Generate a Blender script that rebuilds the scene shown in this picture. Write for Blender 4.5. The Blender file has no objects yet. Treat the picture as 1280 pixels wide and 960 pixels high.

...

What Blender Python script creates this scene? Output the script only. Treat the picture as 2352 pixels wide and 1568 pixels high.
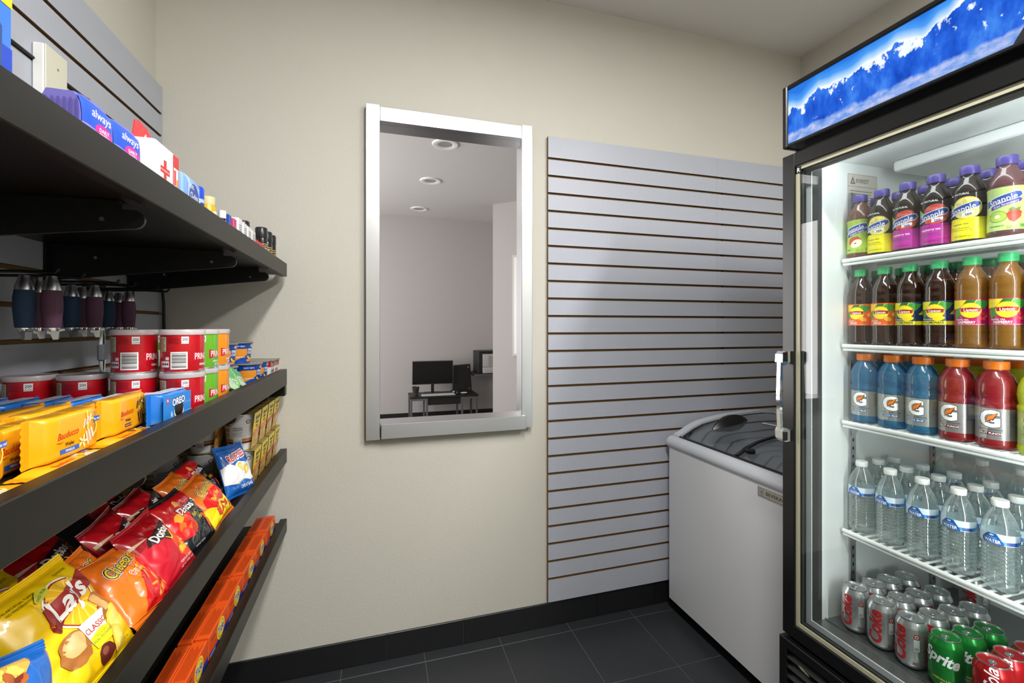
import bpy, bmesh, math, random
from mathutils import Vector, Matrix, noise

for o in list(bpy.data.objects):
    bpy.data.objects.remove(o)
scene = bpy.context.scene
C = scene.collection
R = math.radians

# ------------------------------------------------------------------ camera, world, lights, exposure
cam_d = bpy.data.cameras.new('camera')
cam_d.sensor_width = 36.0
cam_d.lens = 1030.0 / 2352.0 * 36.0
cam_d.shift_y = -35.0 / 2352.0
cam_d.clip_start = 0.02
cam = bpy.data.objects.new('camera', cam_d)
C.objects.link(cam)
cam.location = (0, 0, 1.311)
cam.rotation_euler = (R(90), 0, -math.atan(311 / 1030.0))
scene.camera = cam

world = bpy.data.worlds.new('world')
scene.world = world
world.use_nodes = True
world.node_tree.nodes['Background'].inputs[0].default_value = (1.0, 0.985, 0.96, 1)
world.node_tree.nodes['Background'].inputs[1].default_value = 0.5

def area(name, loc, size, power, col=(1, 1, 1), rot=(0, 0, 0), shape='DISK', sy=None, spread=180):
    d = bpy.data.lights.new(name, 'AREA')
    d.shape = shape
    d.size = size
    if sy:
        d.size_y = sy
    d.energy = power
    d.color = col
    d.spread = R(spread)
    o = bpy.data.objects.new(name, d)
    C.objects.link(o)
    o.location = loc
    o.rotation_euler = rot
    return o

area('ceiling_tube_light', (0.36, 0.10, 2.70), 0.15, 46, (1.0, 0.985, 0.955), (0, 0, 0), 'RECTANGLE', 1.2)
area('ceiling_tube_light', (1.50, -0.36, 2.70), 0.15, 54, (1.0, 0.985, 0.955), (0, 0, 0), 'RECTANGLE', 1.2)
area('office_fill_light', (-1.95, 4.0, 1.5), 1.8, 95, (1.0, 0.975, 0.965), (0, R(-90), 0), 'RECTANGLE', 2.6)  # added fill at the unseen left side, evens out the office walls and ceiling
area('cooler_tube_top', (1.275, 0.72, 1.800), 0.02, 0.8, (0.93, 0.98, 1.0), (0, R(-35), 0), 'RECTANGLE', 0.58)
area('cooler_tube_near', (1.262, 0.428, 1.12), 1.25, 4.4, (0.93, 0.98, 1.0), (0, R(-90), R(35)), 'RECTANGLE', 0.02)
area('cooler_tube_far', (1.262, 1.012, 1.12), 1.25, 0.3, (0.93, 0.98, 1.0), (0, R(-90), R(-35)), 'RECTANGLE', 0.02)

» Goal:
Skip all pictures. Output only the lines from the one containing "What Blender Python" to the one containing "from mathutils import Vector, Matrix, noise", both lines included.

» Task answer:
What Blender Python script creates this scene? Output the script only. Treat the picture as 2352 pixels wide and 1568 pixels high.
import bpy, bmesh, math, random
from mathutils import Vector, Matrix, noise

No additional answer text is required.